After the process of bulging, climate, weathering and erosion come into play. Flatirons can only be formed in dry areas devoid of vegetation, in which it seldom rains, but where precipitation is hefty. Rainwater falling on the tilted rocks, flows down extensively to form streams, which after a while flush out deep channels in the slant flanks of the gigantic rock bulges.

With the right tilt of the different rock layers, the right amount of rainwater as well as its runoff, triangular rock formations, namely flatirons, come into being.  The whole process, from the sedimentation of the rock through the orogeny to the formation of flatirons, lasts millions of years.

Where does one find flatirons? Remarkable flatiron formations can be seen in all arid regions of our planet – in desert regions as well as in the drier mountain regions in more moderate latitudes.

  • The Damara Mountains, Namibia
  • The Quebrada el Jardin, Chile

For example, in the Damara Mountains, Namibia: The gigantic ‘cake’ made of differently coloured layers of rock was deposited between two continental plates - the Congo and Kalahari Cratons.  Approximately 750 million years ago, when both continental plates were drifting toward one another, the marine sediments got trapped in between and pushed upwards to form the Damara Mountains. The mountain range bonded the two continental plates thus forming the southern part of the present-day African continent.

For example, in South America in the Quebrada el Jardin: Quebrada el Jardin, Garden Canyon, is located in the Codilliera de Domeyko, a 600 km long mountain range in Chile, which separates the main ridge of the Andes from the Atacama Desert. The blue layers contain sediments rich in minerals, which were once disgorged by an erupting volcano and are visible in the present-day flatirons as bands of bluish colour.
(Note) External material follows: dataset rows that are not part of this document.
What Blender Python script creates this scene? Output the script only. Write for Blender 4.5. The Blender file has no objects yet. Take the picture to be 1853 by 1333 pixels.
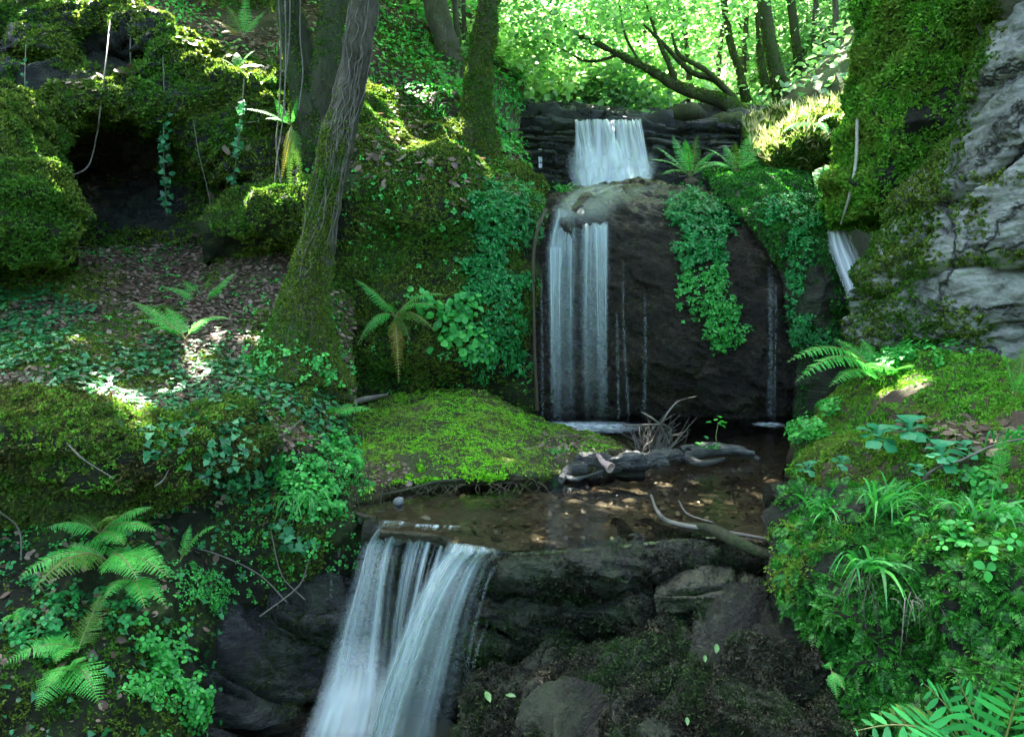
import bpy, math, random
import numpy as np
from mathutils import Vector
rng = np.random.default_rng(11)
random.seed(11)
R_ = math.radians
scene = bpy.context.scene
COL = scene.collection

# ---------------------------------------------------------------- camera
CAM = np.array([0.0, 0.0, 1.37])
FPX, CX, CY = 1454.0, 926.5, 666.5
PITCH = R_(7.29)
cp, sp_ = math.cos(PITCH), math.sin(PITCH)
FW = np.array([0, cp, -sp_]); UP = np.array([0, sp_, cp]); RT = np.array([1.0, 0, 0])

def P(px, py, Y):
    """world point seen at photograph pixel px, py at a distance of Y metres"""
    d = RT * ((px - CX) / FPX) + UP * (-(py - CY) / FPX) + FW
    return CAM + d * (Y / d[1])

def PZ(px, py, z):
    d = RT * ((px - CX) / FPX) + UP * (-(py - CY) / FPX) + FW
    return CAM + d * ((z - CAM[2]) / d[2])

def proj(Q):
    D = Q - CAM
    w = D @ FW
    w = np.where(w < .05, .05, w)
    return CX + FPX * (D @ RT) / w, CY - FPX * (D @ UP) / w

# ---------------------------------------------------------------- noise
def _hash(ix, iy, iz):
    h = (ix * 374761393 + iy * 668265263 + iz * 1274126177) & 0xFFFFFFFF
    h = ((h ^ (h >> 13)) * 1274126177) & 0xFFFFFFFF
    h = (h ^ (h >> 16)) & 0xFFFFFFFF
    return h.astype(np.float64) / 4294967295.0 * 2 - 1

def vnoise(p):
    i = np.floor(p).astype(np.int64); f = p - i
    u = f * f * f * (f * (f * 6 - 15) + 10)
    r = 0
    for dx in (0, 1):
        wx = u[..., 0] if dx else 1 - u[..., 0]
        for dy in (0, 1):
            wy = u[..., 1] if dy else 1 - u[..., 1]
            for dz in (0, 1):
                wz = u[..., 2] if dz else 1 - u[..., 2]
                r = r + wx * wy * wz * _hash(i[..., 0] + dx, i[..., 1] + dy, i[..., 2] + dz)
    return r

def fbm(p, o=4, g=.5):
    a, s, r = 1.0, 0, 0
    for k in range(o):
        r = r + a * vnoise(p + k * 17.3); s += a
        p = p * 2.03; a *= g
    return r / s * 1.5

def smooth(x, a, b):
    t = np.clip((x - a) / (b - a), 0, 1)
    return t * t * (3 - 2 * t)

# ---------------------------------------------------------------- curves and grids
def crom(pts, n):
    pts = np.asarray(pts, float); k = len(pts)
    if k == 2:
        t = np.linspace(0, 1, n).reshape((-1,) + (1,) * (pts.ndim - 1))
        return pts[0] * (1 - t) + pts[1] * t
    e = np.concatenate([[2 * pts[0] - pts[1]], pts, [2 * pts[-1] - pts[-2]]])
    t = np.linspace(0, k - 1, n); i = np.minimum(t.astype(int), k - 2); f = (t - i).reshape((-1,) + (1,) * (pts.ndim - 1))
    p0, p1, p2, p3 = e[i], e[i + 1], e[i + 2], e[i + 3]
    return .5 * (2 * p1 + (p2 - p0) * f + (2 * p0 - 5 * p1 + 4 * p2 - p3) * f ** 2 + (3 * p1 - p0 - 3 * p2 + p3) * f ** 3)

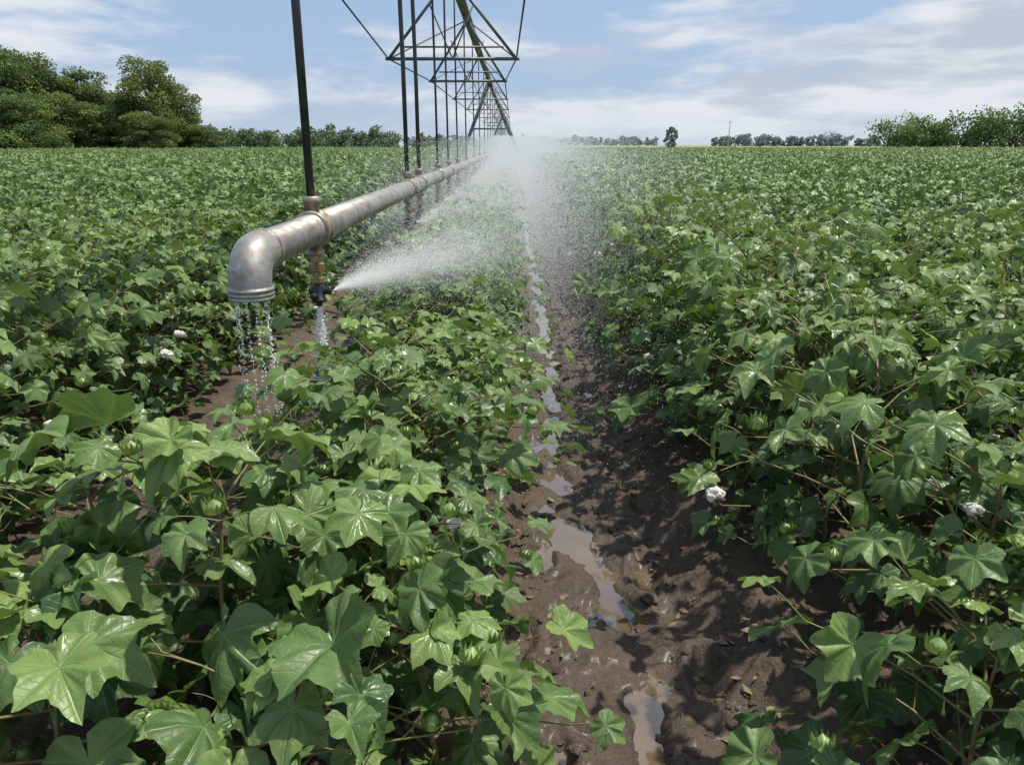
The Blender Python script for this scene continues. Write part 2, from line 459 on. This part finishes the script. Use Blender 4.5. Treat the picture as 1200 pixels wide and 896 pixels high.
while X<1500:
    if X-.36>.75: st*=1.07
    X+=st; xs.append(X)
xs=sorted(set([.72-v for v in xs]+xs))
ys=[-8,-4,-2,-1,0,.5,1.0]; Y=1.0
while Y<2500:
    Y+=max(.011,.0065*Y) if Y<12 else Y*.03; ys.append(Y)
nx,ny=len(xs),len(ys)
V=np.zeros((ny,nx,3))
for j,yy in enumerate(ys):
    for i,xx in enumerate(xs):
        V[j,i]=(xx,yy,gh(xx,yy) if (-5<xx<5 and yy<40) else (.12 if abs(xx)>2 else gh(xx,yy)))
idx=np.arange(nx*ny).reshape(ny,nx)
F=np.stack([idx[:-1,:-1],idx[:-1,1:],idx[1:,1:],idx[1:,:-1]],-1).reshape(-1,4)
me=bpy.data.meshes.new('ground'); me.from_pydata(V.reshape(-1,3).tolist(),[],F.tolist())
me.polygons.foreach_set('use_smooth',np.full(len(F),True))
m,nt=new_mat('wet_soil'); k=N(nt)
g=k.n('ShaderNodeNewGeometry'); sp=k.n('ShaderNodeSeparateXYZ'); k.l(g.outputs['Position'],sp.inputs[0])
P=g.outputs['Position']
n1=k.noise(P,4,6,.65); n2=k.noise(P,45,5,.7); n3=k.noise(P,160,3,.7)
col=k.mix(k.ramp(n1,.35,.65),(.052,.034,.022),(.105,.072,.046))
col=k.mix(k.ramp(n2,.42,.72,0,.65),col,(.165,.122,.082))
wet=k.ramp(sp.outputs[2],-.02,.07,1,0)
wet=k.math('MULTIPLY',wet,k.ramp(n1,.3,.6,.5,1))
col=k.mix(k.math('MULTIPLY',wet,.45),col,(.048,.032,.021))
farm=k.ramp(sp.outputs[1],200,215,0,1)
nf=k.noise(P,.02,3)
col=k.mix(farm,col,k.mix(k.ramp(nf,.4,.6),(.26,.26,.11),(.17,.22,.08)))
h=k.math('ADD',k.math('MULTIPLY',n2,.7),k.math('MULTIPLY',n3,.3))
nr=k.bump(h,k.math('SUBTRACT',.95,k.math('MULTIPLY',wet,.25)),.024)
p=k.princ(col,.6,0,.55,nr)
k.val(p.inputs['Roughness'],k.math('ADD',k.math('MULTIPLY',wet,-.34),k.ramp(n2,.3,.7,.58,.8)))
k.val(p.inputs['Coat Weight'],k.math('MULTIPLY',wet,.2)); p.inputs['Coat Roughness'].default_value=.3
k.out(p.outputs[0]); me.materials.append(m)
obj('ground',me)
mb=MB()
wy=np.concatenate([np.arange(1.0,8,.25),np.arange(8,60,2)])
vs=[];ff=[]
for i,yy in enumerate(wy):
    c=np.interp(yy,cy,cc); vs+= [(c-.30,yy,-.025),(c,yy,-.025),(c+.30,yy,-.025)]
    if i: o=3*i; ff+=[(o-3,o-2,o+1,o),(o-2,o-1,o+2,o+1)]
mb.add(vs,ff)
m,nt=new_mat('muddy_water'); k=N(nt); g=k.n('ShaderNodeNewGeometry')
nn=k.noise(g.outputs['Position'],14,3); n5=k.noise(g.outputs['Position'],3,3)
p=k.princ(k.mix(n5,(.08,.054,.032),(.17,.118,.068)),.03,0,.5,k.bump(nn,.08,.01)); p.inputs['IOR'].default_value=1.8
p.inputs['Coat Weight'].default_value=1; p.inputs['Coat Roughness'].default_value=.02; p.inputs['Coat IOR'].default_value=1.6
k.out(p.outputs[0])
obj('furrow_water',mb.mesh('furrow_water',[m]))
mb=MB()
bm=bmesh.new(); bmesh.ops.create_icosphere(bm,subdivisions=2,radius=1); icov=[v.co.copy() for v in bm.verts]; icof=[tuple(v.index for v in f.verts) for f in bm.faces]; bm.free()
for i in range(800):
    y=1.3+5.5*random.random()**1.6; x=.36+random.choice((-1,1))*abs(random.gauss(.32,.13))
    if U(0,1)<.2: x=-1.52+random.gauss(0,.2); y+=1.5
    s=abs(random.gauss(0,.009))+.003; o=Vector((U(0,50),0,0))
    q=[v*(1+1.0*noise.noise(v*1.3+o)+.3*noise.noise(v*4+o)) for v in icov]
    z=gh(x,y)
    a,b=U(.8,1.6),U(.35,.6)
    mb.add([(x+v.x*s*a,y+v.y*s,z-s*.1+v.z*s*b) for v in q],icof)
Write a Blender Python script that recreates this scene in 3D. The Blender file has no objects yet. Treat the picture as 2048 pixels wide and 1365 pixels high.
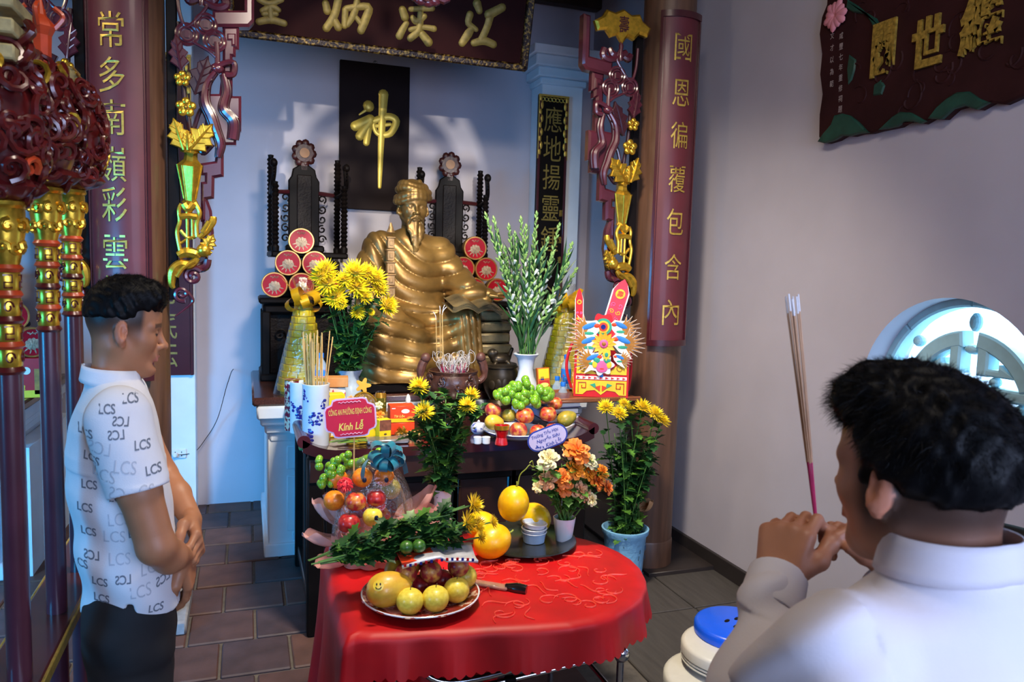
import bpy, bmesh, math, random
import numpy as np
from mathutils import Vector, Matrix, Euler
from mathutils.bvhtree import BVHTree
random.seed(7); RNG = np.random.default_rng(7)
S = bpy.context.scene; COL = S.collection
PI = math.pi
# ---------------------------------------------------------------- camera
FPX = 1516.0
_Y = Vector((-532, 157, -1516)).normalized()
_X = Vector((4326, 18, -1516)); _X = (_X - _Y * _X.dot(_Y)).normalized()
_Z = _X.cross(_Y)
CM = Matrix((_X, _Y, _Z))            # camera axes -> room axes
CAM = Vector((0, 0, 1.75))
cam = bpy.data.cameras.new('camera'); camo = bpy.data.objects.new('camera', cam); COL.objects.link(camo)
cam.sensor_width = 36; cam.lens = FPX / 2048 * 36; cam.clip_start = 0.05
camo.matrix_world = Matrix.Translation(CAM) @ CM.to_4x4()
cam.dof.use_dof = True; cam.dof.focus_distance = 3.3; cam.dof.aperture_fstop = 7.0
S.camera = camo
S.view_settings.view_transform = 'Standard'; S.view_settings.look = 'None'
S.view_settings.exposure = 0.0; S.view_settings.gamma = 1.0; S.view_settings.use_curve_mapping = False
# ---------------------------------------------------------------- world and lights
w = bpy.data.worlds.new('world'); S.world = w; w.use_nodes = True
bg = w.node_tree.nodes['Background']; bg.inputs[0].default_value = (0.42, 0.68, 1.0, 1); bg.inputs[1].default_value = 4.0
def light(name, kind, loc, target, energy, color, size=1, size_y=None, spread=None, angle=None, blend=None, cone=None):
    l = bpy.data.lights.new(name, kind); l.energy = energy; l.color = color
    if kind == 'AREA':
        l.size = size
        if size_y: l.shape = 'RECTANGLE'; l.size_y = size_y
        if spread: l.spread = math.radians(spread)
    if kind == 'SUN' and angle: l.angle = math.radians(angle)
    if kind in ('POINT', 'SPOT'): l.shadow_soft_size = size
    if kind == 'SPOT': l.spot_size = math.radians(cone or 60); l.spot_blend = blend or .3
    o = bpy.data.objects.new(name, l); COL.objects.link(o); o.location = loc
    o.rotation_euler = (Vector(target) - Vector(loc)).to_track_quat('-Z', 'Y').to_euler()
    return o
S.cycles.max_bounces = 6; S.cycles.diffuse_bounces = 3; S.cycles.glossy_bounces = 3; S.cycles.transmission_bounces = 5; S.cycles.transparent_max_bounces = 14; S.cycles.caustics_reflective = False; S.cycles.caustics_refractive = False
# cool daylight from the doors on the left and behind the photographer, warm ceiling lamps, low sun through the fretwork window
light('left_door_daylight', 'AREA', (-2.9, 1.0, 1.5), (-.1, 5.6, .2), 70, (.02, .40, .9), 1.3, .9, spread=82)
light('rear_door_daylight', 'AREA', (1.2, -1.9, 2.0), (1.1, 3, 1.0), 62, (.52, .64, 1.0), 2.4, 1.4, spread=115)
light('ceiling_lamp', 'AREA', (.4, .9, 3.8), (.9, 3.9, .9), 30, (1.0, .86, .72), .8, .5)
light('altar_lamp', 'AREA', (.85, 2.3, 3.5), (1.0, 3.8, .8), 58, (1.0, .87, .70), .4, .25, spread=105)
light('side_bay_lamp', 'AREA', (-2.2, 2.6, 3.7), (-2.2, 4.6, .8), 30, (1.0, .82, .55), .6, .4)
light('window_daylight', 'AREA', (3.7, 2.4, 2.6), (1.4, 1.6, .9), 90, (.55, .85, 1.0), 1.0, .8)
light('low_sun', 'SUN', (0, 0, 6), (1.2, 8, 5.4), 1.6, (1.0, .92, .76), angle=.7)
# ---------------------------------------------------------------- pixel helpers (rays of the photograph met with real planes)
def ray(px, py): return CM @ Vector(((px - 1024) / FPX, -(py - 682.5) / FPX, -1))
def onz(px, py, z): r = ray(px, py); return CAM + r * ((z - 1.75) / r.z)
def onY(px, py, Y): r = ray(px, py); return CAM + r * (Y / r.y)
def onX(px, py, X): r = ray(px, py); return CAM + r * (X / r.x)
# ---------------------------------------------------------------- materials
def lin(c):
    if isinstance(c, str):
        c = c.lstrip('#'); c = [int(c[i:i+2], 16) / 255 for i in (0, 2, 4)]
    return tuple(((v / 12.92) if v <= .04045 else ((v + .055) / 1.055) ** 2.4) for v in c[:3])
MATS = {}
def mat(name, col, rough=.5, metal=0, var=.12, scale=25, bump=0, bscale=60, spec=None, trans=0, alpha=1, coat=0, emit=0, sheen=0, col2=None, attr=None, sss=0, ior=None, stretch=None, ramp=None, wave=None):
    if name in MATS: return MATS[name]
    m = bpy.data.materials.new(name); m.use_nodes = True; nt = m.node_tree; N = nt.nodes; L = nt.links
    b = N['Principled BSDF']; c = lin(col)
    tc = N.new('ShaderNodeTexCoord'); mp = N.new('ShaderNodeMapping'); L.new(tc.outputs['Object'], mp.inputs[0])
    if stretch: mp.inputs['Scale'].default_value = stretch
    nz = N.new('ShaderNodeTexNoise'); nz.inputs['Scale'].default_value = scale; nz.inputs['Detail'].default_value = 5
    L.new(mp.outputs[0], nz.inputs['Vector']); fac = nz.outputs[0]
    if wave:
        wv = N.new('ShaderNodeTexWave'); wv.inputs['Scale'].default_value = wave; wv.inputs['Distortion'].default_value = 6; wv.inputs['Detail'].default_value = 3
        L.new(mp.outputs[0], wv.inputs[0]); fac = wv.outputs[1]
    rp = N.new('ShaderNodeValToRGB'); L.new(fac, rp.inputs[0])
    lo, hi = ramp or (.3, .7)
    rp.color_ramp.elements[0].position = lo; rp.color_ramp.elements[1].position = hi
    if col2: a, d = c, lin(col2)
    else: a = tuple(v * (1 - var) for v in c); d = tuple(min(1, v * (1 + var)) for v in c)
    rp.color_ramp.elements[0].color = (*a, 1); rp.color_ramp.elements[1].color = (*d, 1)
    out = rp.outputs[0]
    if attr:
        at = N.new('ShaderNodeVertexColor'); at.layer_name = attr
        mx = N.new('ShaderNodeMix'); mx.data_type = 'RGBA'; mx.blend_type = 'MULTIPLY'; mx.inputs[0].default_value = 1
        L.new(at.outputs[0], mx.inputs[6]); L.new(out, mx.inputs[7]); out = mx.outputs[2]
    L.new(out, b.inputs['Base Color'])
    b.inputs['Roughness'].default_value = rough; b.inputs['Metallic'].default_value = metal
    if spec is not None: b.inputs['Specular IOR Level'].default_value = spec
    if trans: b.inputs['Transmission Weight'].default_value = trans
    if ior: b.inputs['IOR'].default_value = ior
    if alpha < 1: b.inputs['Alpha'].default_value = alpha
    if coat: b.inputs['Coat Weight'].default_value = coat; b.inputs['Coat Roughness'].default_value = .12
    if sheen: b.inputs['Sheen Weight'].default_value = sheen
    if sss: b.inputs['Subsurface Weight'].default_value = sss; b.inputs['Subsurface Radius'].default_value = (.012, .005, .003); b.inputs['Subsurface Scale'].default_value = 1
    if emit: L.new(out, b.inputs['Emission Color']); b.inputs['Emission Strength'].default_value = emit
    if bump:
        n2 = N.new('ShaderNodeTexNoise'); n2.inputs['Scale'].default_value = bscale; n2.inputs['Detail'].default_value = 4
        L.new(mp.outputs[0], n2.inputs['Vector'])
        bp = N.new('ShaderNodeBump'); bp.inputs['Strength'].default_value = bump; bp.inputs['Distance'].default_value = .004
        L.new(n2.outputs[0], bp.inputs['Height']); L.new(bp.outputs[0], b.inputs['Normal'])
    MATS[name] = m; return m
def cellophane(name, col='#ffffff', a=.12):
    if name in MATS: return MATS[name]
    m = bpy.data.materials.new(name); m.use_nodes = True; nt = m.node_tree; N = nt.nodes; L = nt.links
    N.remove(N['Principled BSDF'])
    t = N.new('ShaderNodeBsdfTransparent'); g = N.new('ShaderNodeBsdfGlossy'); g.inputs['Roughness'].default_value = .12; g.inputs[0].default_value = (*lin(col), 1)
    nz = N.new('ShaderNodeTexNoise'); nz.inputs['Scale'].default_value = 30; bp = N.new('ShaderNodeBump'); bp.inputs['Strength'].default_value = .6; bp.inputs['Distance'].default_value = .01
    L.new(nz.outputs[0], bp.inputs['Height']); L.new(bp.outputs[0], g.inputs['Normal'])
    lw = N.new('ShaderNodeLayerWeight'); lw.inputs[0].default_value = .25
    mm = N.new('ShaderNodeMath'); mm.operation = 'MULTIPLY_ADD'; mm.inputs[1].default_value = .5; mm.inputs[2].default_value = a; L.new(lw.outputs['Facing'], mm.inputs[0])
    mx = N.new('ShaderNodeMixShader'); L.new(mm.outputs[0], mx.inputs[0]); L.new(t.outputs[0], mx.inputs[1]); L.new(g.outputs[0], mx.inputs[2])
    L.new(mx.outputs[0], N['Material Output'].inputs[0]); MATS[name] = m; return m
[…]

Flatirons can also be found in Europe….

Lasieso Valley, Sierra Sabocos, The Pyrenees

…… for instance in the European Pyrenees:
The flatirons of the Lasieso Valley in the Spanish Pyrenees are a particularly beautiful example. They consist of lime stone layers which deposited in a shallow ancient sea between the small Iberian continental plate (Spain and Portugal lie on it today) and the big Eurasian continental plate. As the Iberian plate moved toward Europe between 80 and 20 million years ago to finally collide with it, the lime stone layers were pressed together and pushed upwards in some places to form gigantic barrel-like vaults, weathering and erosion eventually turned into flatirons.